The river was very deep. Even the boats were underwater

One of the flooded bits I had to wade through
Besides flooded bits of path, there were also a few parts blocked by trees which had fallen in the recent gales. Each time I was able to get around or under though, including one time where I had to force my way through the middle of what had become the equivalent of a very thick hedge across the middle of the path.

Leaving Staines behind, I passed under the busy M25. This is the motorway encircling Greater London and the first sign that I'd really left the city behind. The first bits of it were built in the early 1970s, but it wasn't completed until 1986. At 117 miles (188km) long, it's Europe's second longest orbital road, beaten only by the Berliner Ring which is a mere five miles longer. As one of the UK's busiest motorways it often seems more like a car park than a high-speed roadway, particularly the stretch near Heathrow Airport. 

Passing under the M25

Passing below, I could hear the hum of traffic above, but felt like I was in a different world. I walked on towards the day's second landmark: Runnymede.

Runnymede is a flood plain now in the ownership of the National Trust. The name is possibly derived from the Anglo-Saxon 'runieg' which means regular meeting and 'mede' which today is written as mead or meadow. This meeting meadow is considered to be where the signing of the Magna Carta took place in 1215. This charter was instrumental in the development of the parliament and laws we have today. 

There are several memorials in area including the Air Forces Memorial commemorating the men and women of the Allied Air Forces who died in the Second World War. Another memorial is that dedicated to former US President John F. Kennedy.
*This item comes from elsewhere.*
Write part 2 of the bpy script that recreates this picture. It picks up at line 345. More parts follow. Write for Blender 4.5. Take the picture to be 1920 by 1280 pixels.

Continuing, the path heads towards Old Windsor and alongside Old Windsor Lock. Old Windsor is the original Windsor and only became 'Old' when the newer town of Windsor was built near the castle a few miles away. Elton John apparently lives in Old Windsor. Although I looked, I don't think he was one of the people I saw out walking their dogs.

Heading back to Windsor

At this point, it's possible to walk directly to Windsor. But as I was following the Thames Path my walk looped round via the village of Datchet. I crossed the Albert Bridge and had a bit of road walking before joining a riverside path again just before Victoria Bridge. Then it was past Romney Lock before following a lane back to the car park and my van.